Now it appears that all the bulls have stampeded in the opposite direction.
Consider the list of firms advertising in one issue of The Wall Street Journal this past week, along with text pulled verbatim from their ads:
MORGAN STANLEY: “To find the smart investments today, you need to be world wise.”
MERRILL LYNCH (aka Bank of America): “Seeing clearly. Acting confidently.” “With personal insight into your goals and an understanding of the market…” “…Find a smart place for your money.”
CME GROUP: “Rise Above the Risk.” “For more than a century CME Group has provided competitive, transparent and safe markets.” “…protect customers and ensure financial integrity by guaranteeing the performance of every transaction on our exchange.”
TD AMERITRADE: “There’s never been a better time for a second opinion.”
FIDELITY: “Guaranteed income you can live with.”
GLENMEDE: “There’s no substitute for safety and stability.”
PNC: “…It’s also a way of doing business that has strength and stability at its very core.”
Safe, smart, transparent and guaranteed: these are the adjectives to which financial firms are now rushing as they adjust to our new economic circumstances. The problem is – well, it’s the same problem as before, isn’t it? If your messages are entirely undifferentiated from those of your competitors, they essentially melt into one and stakeholders become unable to distinguish one from the other.
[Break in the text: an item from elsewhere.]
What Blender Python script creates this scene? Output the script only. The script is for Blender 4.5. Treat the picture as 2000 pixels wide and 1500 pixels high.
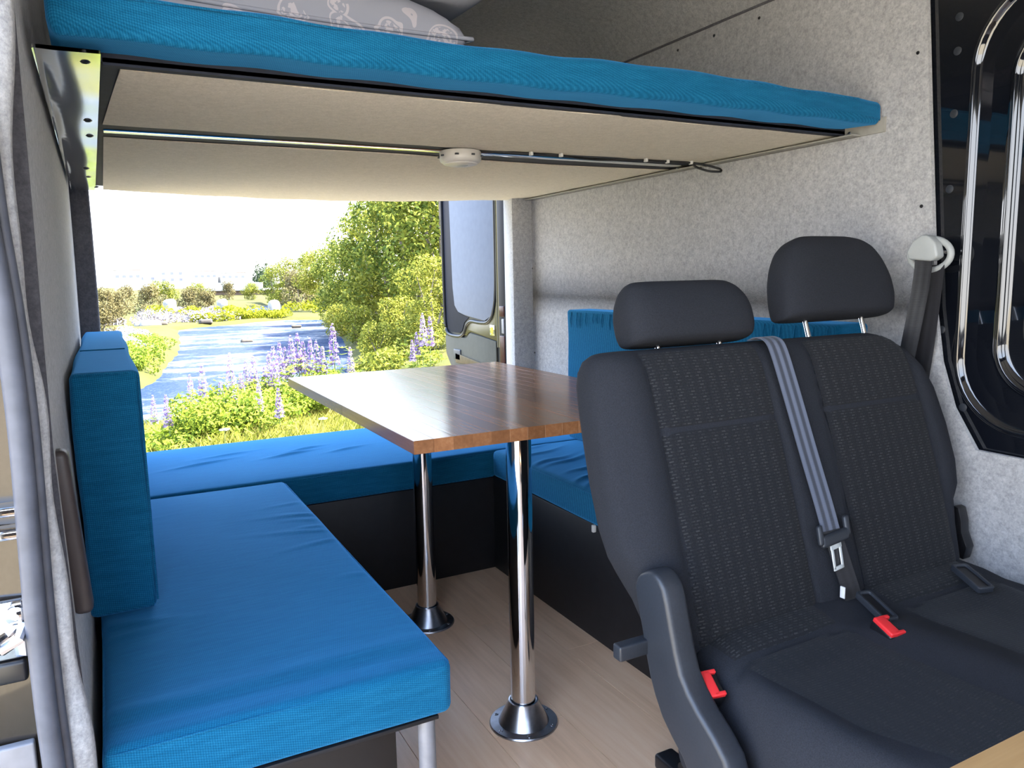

If the Garage held a focus group tonight, and scrambled the names of the above firms and the quoted text, we would challenge any budding Trustmeister to re-match the elements correctly.
And killing an ad’s effectiveness may, in fact, be the most benign result. Worse? Just as when every firm claimed great returns – which turned out to be untrue and, in some cases, backed by unscrupulous actions – everyone now shouting about safety looks equally as unlikely and untrustworthy.
All of these brands are more and are capable of doing more: the “more” being the hard work needed to determine exactly what it is about the brand that is unique and distinguishable from the competition.*
Without doing this work, going out with a “safety” message isn’t safe at all.
* Many of the above firms may not technically be competitors, but that’s an insider’s view. To the public and the U.S. Congress, too much of the same becomes one shapeless – and dubious – perception.